> [What to do]: Reproduce each line of the material exactly, minus any picture.
------------------------------------
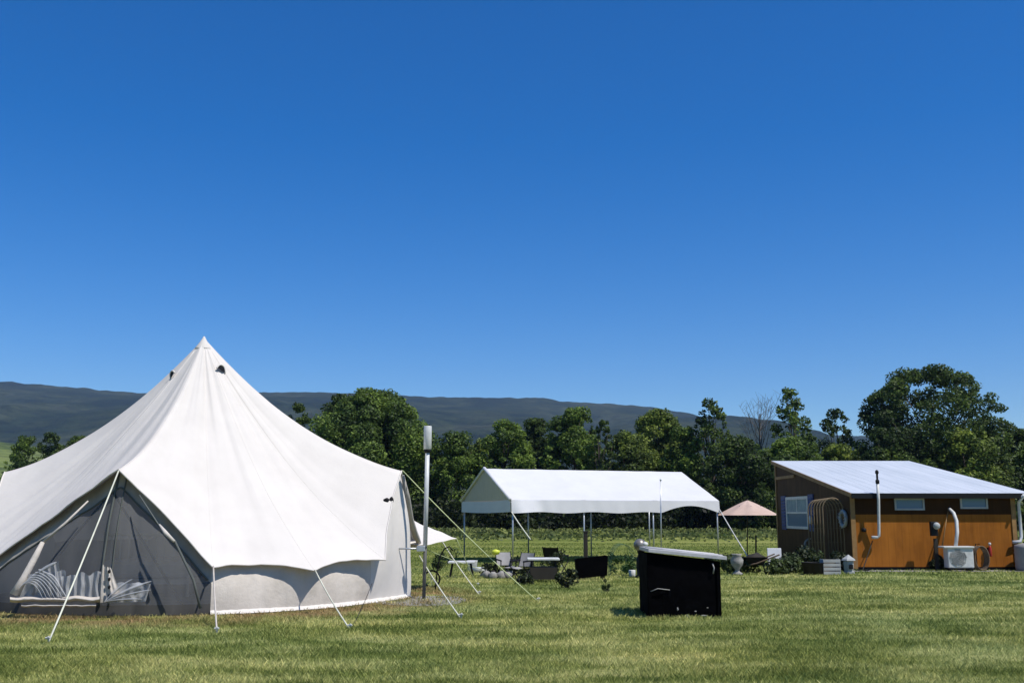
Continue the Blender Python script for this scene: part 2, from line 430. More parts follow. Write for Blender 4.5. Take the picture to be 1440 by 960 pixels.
# ------------------------------------------------------------------ vegetation makers
def leaf_cards(centres, radii, per, size, r, flat=.8, shell=.45):
    """scatter leaf-sized quads over clumps"""
    C = np.repeat(centres, per, 0); Rr = np.repeat(radii, per)
    n = len(C); d = r.normal(size=(n, 3)); d /= np.linalg.norm(d, axis=1)[:, None]
    rad = (shell+(1.08-shell)*r.random(n)**.6)
    p = C+d*(Rr*rad)[:, None]*np.array([1, 1, flat])
    nn = d*.7+r.normal(size=(n, 3))*.6+np.array([0, 0, .35]); nn /= np.linalg.norm(nn, axis=1)[:, None]
    t = np.cross(nn, r.normal(size=(n, 3))); t /= np.linalg.norm(t, axis=1)[:, None]
    b = np.cross(nn, t); s = (size*(.55+.9*r.random(n)))[:, None]
    V = np.empty((n, 4, 3))
    V[:, 0] = p-t*s*.5; V[:, 1] = p+b*s*.32+t*s*.05; V[:, 2] = p+t*s*.55; V[:, 3] = p-b*s*.32-t*s*.05
    return V.reshape(-1, 3)
def make_tree(px, top, halfw, Y, m, label, seed, airy=0.0, low=.12, cat='tree', name='tree', shape=1.0, group='trees of the wood across the meadow', leafsize=.27, nc=None):
    r = np.random.default_rng(seed)
    b = at(px, Y); H = P(px, top, Y).z-b.z; W = halfw*Y/F*(1.28 if airy < .5 else 1.12)
    T = thing(name, label, cat, b, group)
    nc = nc or int(60*(1-.4*airy)*max(.8, W*H/40))
    cs = []; rr = []
    for i in range(nc):
        u = low+(1-low)*((i+.5)/nc)
        u = min(max(u+r.normal()*.03, low), .97)
        env = W*(math.sin(math.pi*min(1, max(.02, (u-low*.5)/(1.02-low*.5)))**(.62*shape)))**.5
        env *= r.uniform(.72, 1.14); a = r.random()*2*math.pi; q = env*(.25+.80*r.random()**.5)
        cr = min(W*(.22+.20*r.random()), 1.9)*(1-.35*airy)*(.75 if u > .8 else 1)
        x = math.cos(a)*max(0, q-cr*.35); y = math.sin(a)*max(0, q-cr*.35)
        cs.append((b.x+x, b.y+y, b.z+H*u-cr*.4)); rr.append(cr)
    # sprigs that break the outline
    ns = int(nc*(.8+.8*airy))
    for i in range(ns):
        u = .45+.53*r.random(); env = W*(math.sin(math.pi*min(1, (u-low*.5)/(1.02-low*.5))**(.62*shape)))**.75
        a = r.random()*2*math.pi
        cs.append((b.x+math.cos(a)*env*.98, b.y+math.sin(a)*env*.98, b.z+H*u)); rr.append(W*(.05+.07*r.random()))
    cs = np.array(cs); rr = np.array(rr)
    top_gap = (b.z+H)-(cs[:, 2]+rr*.8).max(); cs[:, 2] += top_gap*np.clip((cs[:, 2]-b.z)/H, 0, 1)
    per = np.maximum(18, (rr**2*(165 if airy < .5 else 120)/leafsize**2*.17).astype(int))
    V = []
    for c_, r_, p_ in zip(cs, rr, per): V.append(leaf_cards(np.array([c_]), np.array([r_]), int(p_), leafsize, r))
    fast_polys('crown', np.concatenate(V), 4, m, T)
    mb = MB(); rt = max(.12, H*.016)
    lean = Vector((r.normal()*.3, 0, 0)); tr = [b+Vector((0, 0, -.2)), b+Vector((0, 0, H*.2)), b+lean+Vector((0, 0, H*.45)), b+lean*1.6+Vector((0, 0, H*.8))]
    mb.tube(tr, [rt*1.3, rt, rt*.7, rt*.2], 7)
    idx = r.choice(len(cs), size=min(len(cs), 12 if airy < .5 else 26), replace=False)
    for k in idx:
        e = Vector(cs[k]); h0 = min(max((e.z-b.z)*.6, H*.15), H*.7)
        s = b+lean*(h0/H*1.6)+Vector((0, 0, h0)); md = s.lerp(e, .5)+Vector((0, 0, -H*.02))
        mb.tube([s, md, e], [rt*.38, rt*.24, rt*.08], 5)
    obj('trunk', mb, m_bark, T, True)
    return T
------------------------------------
> [Response to the exercise]:
Continue the Blender Python script for this scene: part 2, from line 430. More parts follow. Write for Blender 4.5. Take the picture to be 1440 by 960 pixels.
# ------------------------------------------------------------------ vegetation makers
def leaf_cards(centres, radii, per, size, r, flat=.8, shell=.45):
    """scatter leaf-sized quads over clumps"""
    C = np.repeat(centres, per, 0); Rr = np.repeat(radii, per)
    n = len(C); d = r.normal(size=(n, 3)); d /= np.linalg.norm(d, axis=1)[:, None]
    rad = (shell+(1.08-shell)*r.random(n)**.6)
    p = C+d*(Rr*rad)[:, None]*np.array([1, 1, flat])
    nn = d*.7+r.normal(size=(n, 3))*.6+np.array([0, 0, .35]); nn /= np.linalg.norm(nn, axis=1)[:, None]
    t = np.cross(nn, r.normal(size=(n, 3))); t /= np.linalg.norm(t, axis=1)[:, None]
    b = np.cross(nn, t); s = (size*(.55+.9*r.random(n)))[:, None]
    V = np.empty((n, 4, 3))
    V[:, 0] = p-t*s*.5; V[:, 1] = p+b*s*.32+t*s*.05; V[:, 2] = p+t*s*.55; V[:, 3] = p-b*s*.32-t*s*.05
    return V.reshape(-1, 3)
def make_tree(px, top, halfw, Y, m, label, seed, airy=0.0, low=.12, cat='tree', name='tree', shape=1.0, group='trees of the wood across the meadow', leafsize=.27, nc=None):
    r = np.random.default_rng(seed)
    b = at(px, Y); H = P(px, top, Y).z-b.z; W = halfw*Y/F*(1.28 if airy < .5 else 1.12)
    T = thing(name, label, cat, b, group)
    nc = nc or int(60*(1-.4*airy)*max(.8, W*H/40))
    cs = []; rr = []
    for i in range(nc):
        u = low+(1-low)*((i+.5)/nc)
        u = min(max(u+r.normal()*.03, low), .97)
        env = W*(math.sin(math.pi*min(1, max(.02, (u-low*.5)/(1.02-low*.5)))**(.62*shape)))**.5
        env *= r.uniform(.72, 1.14); a = r.random()*2*math.pi; q = env*(.25+.80*r.random()**.5)
        cr = min(W*(.22+.20*r.random()), 1.9)*(1-.35*airy)*(.75 if u > .8 else 1)
        x = math.cos(a)*max(0, q-cr*.35); y = math.sin(a)*max(0, q-cr*.35)
        cs.append((b.x+x, b.y+y, b.z+H*u-cr*.4)); rr.append(cr)
    # sprigs that break the outline
    ns = int(nc*(.8+.8*airy))
    for i in range(ns):
        u = .45+.53*r.random(); env = W*(math.sin(math.pi*min(1, (u-low*.5)/(1.02-low*.5))**(.62*shape)))**.75
        a = r.random()*2*math.pi
        cs.append((b.x+math.cos(a)*env*.98, b.y+math.sin(a)*env*.98, b.z+H*u)); rr.append(W*(.05+.07*r.random()))
    cs = np.array(cs); rr = np.array(rr)
    top_gap = (b.z+H)-(cs[:, 2]+rr*.8).max(); cs[:, 2] += top_gap*np.clip((cs[:, 2]-b.z)/H, 0, 1)
    per = np.maximum(18, (rr**2*(165 if airy < .5 else 120)/leafsize**2*.17).astype(int))
    V = []
    for c_, r_, p_ in zip(cs, rr, per): V.append(leaf_cards(np.array([c_]), np.array([r_]), int(p_), leafsize, r))
    fast_polys('crown', np.concatenate(V), 4, m, T)
    mb = MB(); rt = max(.12, H*.016)
    lean = Vector((r.normal()*.3, 0, 0)); tr = [b+Vector((0, 0, -.2)), b+Vector((0, 0, H*.2)), b+lean+Vector((0, 0, H*.45)), b+lean*1.6+Vector((0, 0, H*.8))]
    mb.tube(tr, [rt*1.3, rt, rt*.7, rt*.2], 7)
    idx = r.choice(len(cs), size=min(len(cs), 12 if airy < .5 else 26), replace=False)
    for k in idx:
        e = Vector(cs[k]); h0 = min(max((e.z-b.z)*.6, H*.15), H*.7)
        s = b+lean*(h0/H*1.6)+Vector((0, 0, h0)); md = s.lerp(e, .5)+Vector((0, 0, -H*.02))
        mb.tube([s, md, e], [rt*.38, rt*.24, rt*.08], 5)
    obj('trunk', mb, m_bark, T, True)
    return T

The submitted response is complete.